Juan Sebastian Chamorro directs the Civic Alliance. Maria Moreno is an attorney, and Jasson Salazar works with the University Students’ Movement. The three were taken back to Managua in a police patrol vehicle.
Chamorro denounced that the vehicle in which the three were travelling was stopped by police agents at Piedra Quemada. The police demanded the driver’s documents and “told us we couldn’t go any further.” In protest, the three members of the opposition got out of the car and began to walk. After they’d advanced some hundred yards, the agents once again stopped them and forced them to go back. The three were both pushed and struck during this confrontation.
Because you are coup plotters and terrorists…
The opposition leaders asked the agents why they weren’t being allowed to go on to Masaya.
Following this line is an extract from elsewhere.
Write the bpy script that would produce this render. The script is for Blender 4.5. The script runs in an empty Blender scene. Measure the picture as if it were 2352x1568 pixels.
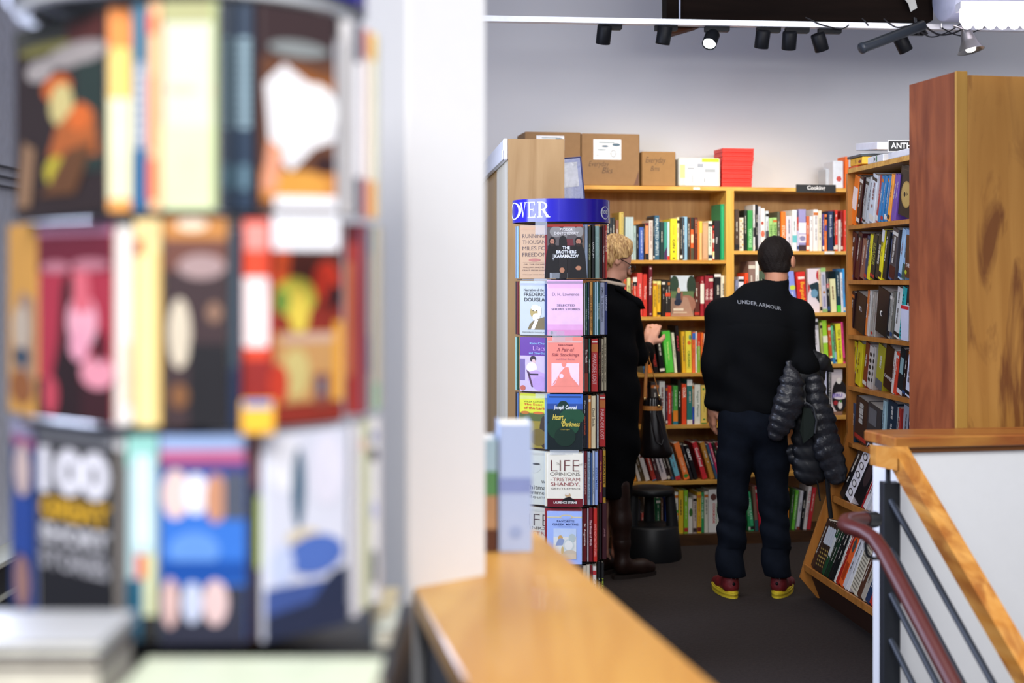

The officers responded: “because we were coup plotters and terrorists,” Chamorro recalled. The event was witnessed by residents who were passing by the spot at the moment they were detained. Chamorro declared that this was proof that “the [police] repression is increasing in an accelerated way. Now they’re no longer even allowing citizens to move around.”
Attorney Maria Asuncion Moreno gave a similar account of the events. She said five police cars surrounded them while they were walking. Later, the officials began to strike at them with their shields. “In my case, they got me in the arm and the shoulder,” said Moreno. Meanwhile, Chamorro and Salazar received blows to the shoulder, and a few kicks.
Salazar characterized the police aggression as “one more act of criminalization” against the opposition. He assured that despite the police harassment, the meeting they were headed to in Masaya was held.
Similar police repression in Ocotal
The attack on the Civic Alliance representatives came two days after a similar incident near the northern city of Ocotal. On the way there, 12 highway checkpoints kept National Coalition members from entering the city in the department of Nueva Segovia. The National Coalition members were headed for a meeting with their territorial representatives.
The National Coalition issued a statement denouncing these actions of police officials stationed at the entrance to Ocotal. The police took away the vehicle’s documents and forced them to turn around and return to Managua.
On their way back to the capital, the police again stopped them and detained three of them. Ivania Alvarez, Neyma Hernandez and Bryan Quiroz were taken to the police station in the town of Yalaguina. They were freed hours later.
Medardo Mairena, rotating coordinator of the Coalition declared: “human rights violations continue in Nicaragua. However, we’ll continue resisting and demanding our right to organize and express ourselves.”
The National Coalition “will continue the process of organizing the Territorial Committees. Likewise, it will demand the release of the political prisoners and denounce the regime’s arbitrary actions,” the statement concludes.